Il peut indiquer les chemins à suivre, mettant en garde contre les dangers potentiels à certains endroits. Le chemin qu’il a emprunté pour la CAN 2024, il le connaît comme sa poche. Ce n’était une création, il  maîtrise cette route. Ce n’est réellement qu’en 2000 qu’il a commencé à se faire connaître lors de la Coupe d’Afrique des Nations organisée conjointement par le Ghana et le Nigéria. C’était enfin la reconnaissance de ses efforts. Il prétend même avoir fait un rêve où il était peint aux couleurs du drapeau camerounais (vert, rouge, jaune), disons une vue de son esprit mais qui peut être pris aujourd’hui avec une note de sérieux.

Ngando est quelqu’un qui vit principalement à travers des incantations. En Afrique de l’Ouest, il est bien connu, et son parcours est une histoire qui se raconte dans tous les pays où il a vécu. Il n’a jamais changé, et certains disent qu’il ne changera jamais. Il faut bien entendre ici par ce qu’on entend par « changer ».  À la prochaine Coupe d’Afrique des Nations, soyez assurés qu’il y sera, s’il peut marcher, et surtout s’il peut voyager par la route, car il adore ce genre de défi. C’est dans ses veines, il est un opportuniste né. Chaque fois qu’il crie, il sait ce qu’il fait, mais le problème est qu’il entraîne souvent de jeunes enfants dans ses aventures tumultueuses.
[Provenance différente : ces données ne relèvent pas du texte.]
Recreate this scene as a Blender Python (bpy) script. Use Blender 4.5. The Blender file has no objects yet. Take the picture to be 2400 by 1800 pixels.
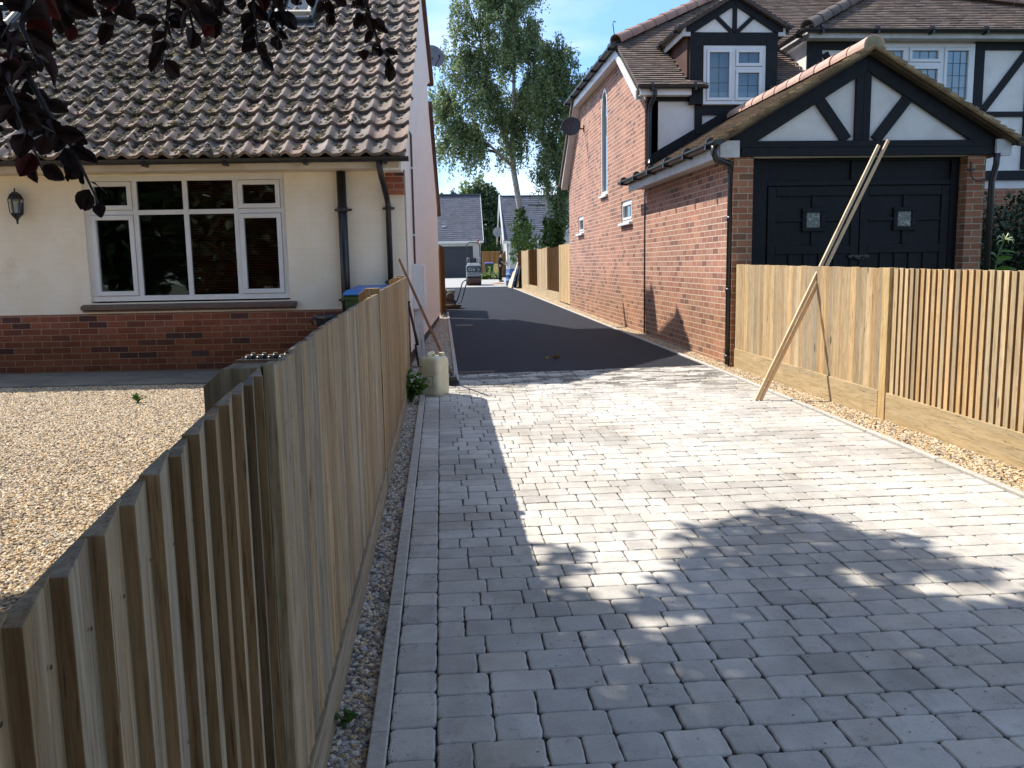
import bpy, math, random
import numpy as np
from mathutils import Vector, Matrix, Quaternion, noise as mn
random.seed(7)
PI = math.pi
SC = bpy.context.scene
COL = SC.collection

# ---------------------------------------------------------------- camera
RT = ((0.9964780, -0.0285578, 0.0788422), (-0.0820238, -0.1365426, 0.9872326), (-0.0174279, -0.9902225, -0.1384041))
cam = bpy.data.cameras.new('camera'); camo = bpy.data.objects.new('camera', cam); COL.objects.link(camo)
cam.sensor_width = 36; cam.lens = 2010 / 2400 * 36; cam.clip_start = .05; cam.clip_end = 3000
m = Matrix.Identity(4)
for r in range(3):
    m[r][0] = RT[r][0]; m[r][1] = -RT[r][1]; m[r][2] = -RT[r][2]
m[2][3] = 1.345
camo.matrix_world = m
SC.camera = camo

# ---------------------------------------------------------------- light
SUN = Vector((-.64, .475, 1.0)).normalized()
ELEV = math.asin(SUN.z); AZ = math.atan2(SUN.x, SUN.y)
w = bpy.data.worlds.new('World'); SC.world = w; w.use_nodes = True
nt = w.node_tree; nt.nodes.clear()
sky = nt.nodes.new('ShaderNodeTexSky'); sky.sky_type = 'NISHITA'; sky.sun_disc = False
sky.sun_elevation = ELEV; sky.sun_rotation = AZ; sky.air_density = 1.0; sky.dust_density = .1; sky.ozone_density = 1.3
tc = nt.nodes.new('ShaderNodeTexCoord'); mp = nt.nodes.new('ShaderNodeMapping'); mp.inputs['Scale'].default_value = (1.2, 1.2, 5.0)
mp.inputs['Rotation'].default_value = (0, .25, .5)
nz = nt.nodes.new('ShaderNodeTexNoise'); nz.inputs['Scale'].default_value = 2.2; nz.inputs['Detail'].default_value = 9; nz.inputs['Roughness'].default_value = .5
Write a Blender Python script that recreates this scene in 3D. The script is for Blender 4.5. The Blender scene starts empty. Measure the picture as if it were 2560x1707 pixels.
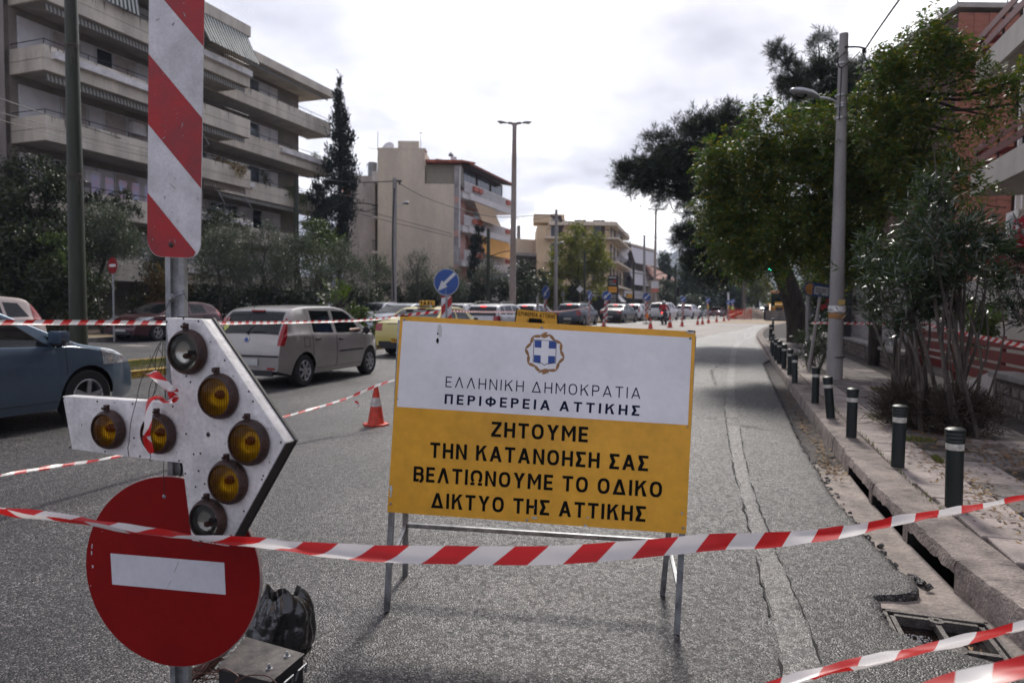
import bpy, bmesh, math, random
import numpy as np
from mathutils import Vector, Matrix
random.seed(7); RNG = np.random.default_rng(7)
PI = math.pi; R = math.radians
scn = bpy.context.scene; COL = scn.collection
# ---------------------------------------------------------------- camera
F_PX, CX, CY, EYE = 1706.7, 1280.0, 853.5, 1.45
PITCH, ROLL = math.atan((853.5-772.8)/1706.7), 0.012
_F = Vector((0, math.cos(PITCH), -math.sin(PITCH))); _U0 = Vector((0, math.sin(PITCH), math.cos(PITCH))); _R0 = Vector((1,0,0))
_Rt = _R0*math.cos(ROLL)+_U0*math.sin(ROLL); _Up = _U0*math.cos(ROLL)-_R0*math.sin(ROLL)
cam = bpy.data.cameras.new('camera'); cam_o = bpy.data.objects.new('camera', cam); COL.objects.link(cam_o)
cam_o.matrix_world = Matrix(((_Rt.x,_Up.x,-_F.x,0),(_Rt.y,_Up.y,-_F.y,0),(_Rt.z,_Up.z,-_F.z,EYE),(0,0,0,1)))
cam.lens = 24.0; cam.sensor_width = 36.0; cam.clip_end = 9000; cam.clip_start = 0.05
cam.dof.use_dof = True; cam.dof.focus_distance = 3.1; cam.dof.aperture_fstop = 3.2
scn.camera = cam_o
# ---------------------------------------------------------------- light
SUN_EL, SUN_AZ = 43.0, 12.0          # degrees; azimuth clockwise from +Y (the viewing direction)
world = bpy.data.worlds.new('World'); scn.world = world; world.use_nodes = True
nt = world.node_tree; N = nt.nodes; L = nt.links; N.clear()
def wn(t, **k):
    n = N.new(t)
    for a, b in k.items(): setattr(n, a, b)
    return n
sky = wn('ShaderNodeTexSky', sky_type='NISHITA', sun_disc=False, sun_elevation=R(SUN_EL), sun_rotation=R(SUN_AZ), air_density=1.2, dust_density=2.0)
tc = wn('ShaderNodeTexCoord')
sep = wn('ShaderNodeSeparateXYZ'); L.new(tc.outputs['Generated'], sep.inputs[0])
# cloud layer: project the direction on a plane high above so the clouds flatten towards the horizon
zc = wn('ShaderNodeMath', operation='ADD'); L.new(sep.outputs[2], zc.inputs[0]); zc.inputs[1].default_value = 0.22
zm = wn('ShaderNodeMath', operation='MAXIMUM'); L.new(zc.outputs[0], zm.inputs[0]); zm.inputs[1].default_value = 0.05
dv = wn('ShaderNodeVectorMath', operation='DIVIDE'); L.new(tc.outputs['Generated'], dv.inputs[0])
cb = wn('ShaderNodeCombineXYZ'); [L.new(zm.outputs[0], cb.inputs[i]) for i in range(3)]; L.new(cb.outputs[0], dv.inputs[1])
sc = wn('ShaderNodeVectorMath', operation='MULTIPLY'); L.new(dv.outputs[0], sc.inputs[0]); sc.inputs[1].default_value = (1,1,0.4)
n1 = wn('ShaderNodeTexNoise'); n1.inputs['Scale'].default_value = 1.5; n1.inputs['Detail'].default_value = 7; n1.inputs['Roughness'].default_value = .5; n1.inputs['Distortion'].default_value = .12
ofs = wn('ShaderNodeVectorMath', operation='ADD'); L.new(sc.outputs[0], ofs.inputs[0]); ofs.inputs[1].default_value = (3.1,0.7,0.0)
L.new(ofs.outputs[0], n1.inputs['Vector'])
# glow of the veiled sun
sd = Vector((math.sin(R(SUN_AZ))*math.cos(R(SUN_EL)), math.cos(R(SUN_AZ))*math.cos(R(SUN_EL)), math.sin(R(SUN_EL))))
gd = Vector((math.sin(R(6))*math.cos(R(30)), math.cos(R(6))*math.cos(R(30)), math.sin(R(30))))
nrm = wn('ShaderNodeVectorMath', operation='NORMALIZE'); L.new(tc.outputs['Generated'], nrm.inputs[0])
dot = wn('ShaderNodeVectorMath', operation='DOT_PRODUCT'); L.new(nrm.outputs[0], dot.inputs[0]); dot.inputs[1].default_value = gd
glow = wn('ShaderNodeMapRange', interpolation_type='SMOOTHSTEP'); L.new(dot.outputs['Value'], glow.inputs[0])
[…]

Ngando a participé à trois Coupes du Monde et à plus de dix Coupes d’Afrique des Nations. Aujourd’hui, il est devenu une icône, non seulement du football, mais de tout le sport camerounais. Beaucoup de gens demandent aujourd’hui qu’il s’arrête, mais ceux qui le font devraient se demander ce qu’ils ont à offrir en remplacement. Il ne pourra pas s’arrêter tant qu’il ne sera pas reconnu à sa juste valeur, comme tout patriote qui s’est battu par amour pour son pays. Ngando est une véritable bibliothèque vivante du football camerounais, riche en anecdotes et en connaissances. Les historiens du football gagneraient à le rencontrer.